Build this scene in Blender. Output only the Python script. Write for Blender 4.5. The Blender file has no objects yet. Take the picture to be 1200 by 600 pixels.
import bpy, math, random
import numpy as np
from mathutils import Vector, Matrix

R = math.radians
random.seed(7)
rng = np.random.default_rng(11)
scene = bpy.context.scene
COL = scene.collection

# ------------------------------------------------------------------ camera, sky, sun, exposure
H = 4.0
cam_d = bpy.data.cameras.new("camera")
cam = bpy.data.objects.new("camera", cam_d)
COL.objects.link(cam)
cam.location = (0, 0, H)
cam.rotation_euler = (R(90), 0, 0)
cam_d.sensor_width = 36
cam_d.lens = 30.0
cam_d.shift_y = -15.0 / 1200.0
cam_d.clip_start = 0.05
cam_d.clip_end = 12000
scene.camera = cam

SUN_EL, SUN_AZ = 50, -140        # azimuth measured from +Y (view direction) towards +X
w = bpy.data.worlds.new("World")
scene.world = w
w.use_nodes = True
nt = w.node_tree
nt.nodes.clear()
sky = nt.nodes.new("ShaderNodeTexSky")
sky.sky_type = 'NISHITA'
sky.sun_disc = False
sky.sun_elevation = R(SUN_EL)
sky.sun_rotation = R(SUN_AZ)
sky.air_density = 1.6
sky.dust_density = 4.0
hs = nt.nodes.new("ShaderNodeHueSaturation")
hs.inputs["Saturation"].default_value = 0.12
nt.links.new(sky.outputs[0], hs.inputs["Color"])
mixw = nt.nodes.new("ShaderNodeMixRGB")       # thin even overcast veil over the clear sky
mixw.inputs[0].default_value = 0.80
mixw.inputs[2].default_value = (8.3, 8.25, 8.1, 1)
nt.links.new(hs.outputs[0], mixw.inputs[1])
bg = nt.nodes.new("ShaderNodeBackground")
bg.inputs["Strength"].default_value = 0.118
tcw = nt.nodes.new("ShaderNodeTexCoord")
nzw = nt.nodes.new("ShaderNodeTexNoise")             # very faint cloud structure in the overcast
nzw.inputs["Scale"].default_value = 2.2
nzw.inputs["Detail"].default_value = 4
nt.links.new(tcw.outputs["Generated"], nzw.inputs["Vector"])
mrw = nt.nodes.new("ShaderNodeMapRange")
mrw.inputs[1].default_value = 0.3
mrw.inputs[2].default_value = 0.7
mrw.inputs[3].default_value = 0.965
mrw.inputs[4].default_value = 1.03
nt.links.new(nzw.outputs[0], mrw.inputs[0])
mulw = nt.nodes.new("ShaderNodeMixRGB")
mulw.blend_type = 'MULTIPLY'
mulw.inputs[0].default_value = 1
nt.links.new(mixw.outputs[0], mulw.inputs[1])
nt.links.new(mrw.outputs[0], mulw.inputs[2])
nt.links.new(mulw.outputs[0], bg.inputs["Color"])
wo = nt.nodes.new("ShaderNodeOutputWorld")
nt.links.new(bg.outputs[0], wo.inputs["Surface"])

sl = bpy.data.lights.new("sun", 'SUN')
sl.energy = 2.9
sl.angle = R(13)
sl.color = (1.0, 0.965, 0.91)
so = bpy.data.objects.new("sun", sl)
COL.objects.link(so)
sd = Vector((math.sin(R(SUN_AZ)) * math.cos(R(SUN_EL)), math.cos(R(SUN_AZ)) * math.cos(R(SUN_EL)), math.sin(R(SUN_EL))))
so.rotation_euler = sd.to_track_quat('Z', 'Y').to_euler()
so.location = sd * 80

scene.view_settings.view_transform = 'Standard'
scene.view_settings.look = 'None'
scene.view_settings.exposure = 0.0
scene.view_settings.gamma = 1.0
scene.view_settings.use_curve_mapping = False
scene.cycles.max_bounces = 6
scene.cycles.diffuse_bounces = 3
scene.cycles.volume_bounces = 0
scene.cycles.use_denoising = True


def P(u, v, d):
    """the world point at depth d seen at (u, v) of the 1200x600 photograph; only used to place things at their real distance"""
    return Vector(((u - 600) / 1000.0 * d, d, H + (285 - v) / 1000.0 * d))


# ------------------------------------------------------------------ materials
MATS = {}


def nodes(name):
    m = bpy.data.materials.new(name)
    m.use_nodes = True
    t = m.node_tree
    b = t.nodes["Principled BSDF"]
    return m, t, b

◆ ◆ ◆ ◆

Request: Find and copy each line above that includes the string "objects".

Answer to this task:
Build this scene in Blender. Output only the Python script. Write for Blender 4.5. The Blender file has no objects yet. Take the picture to be 1200 by 600 pixels.
cam = bpy.data.objects.new("camera", cam_d)
COL.objects.link(cam)
so = bpy.data.objects.new("sun", sl)
COL.objects.link(so)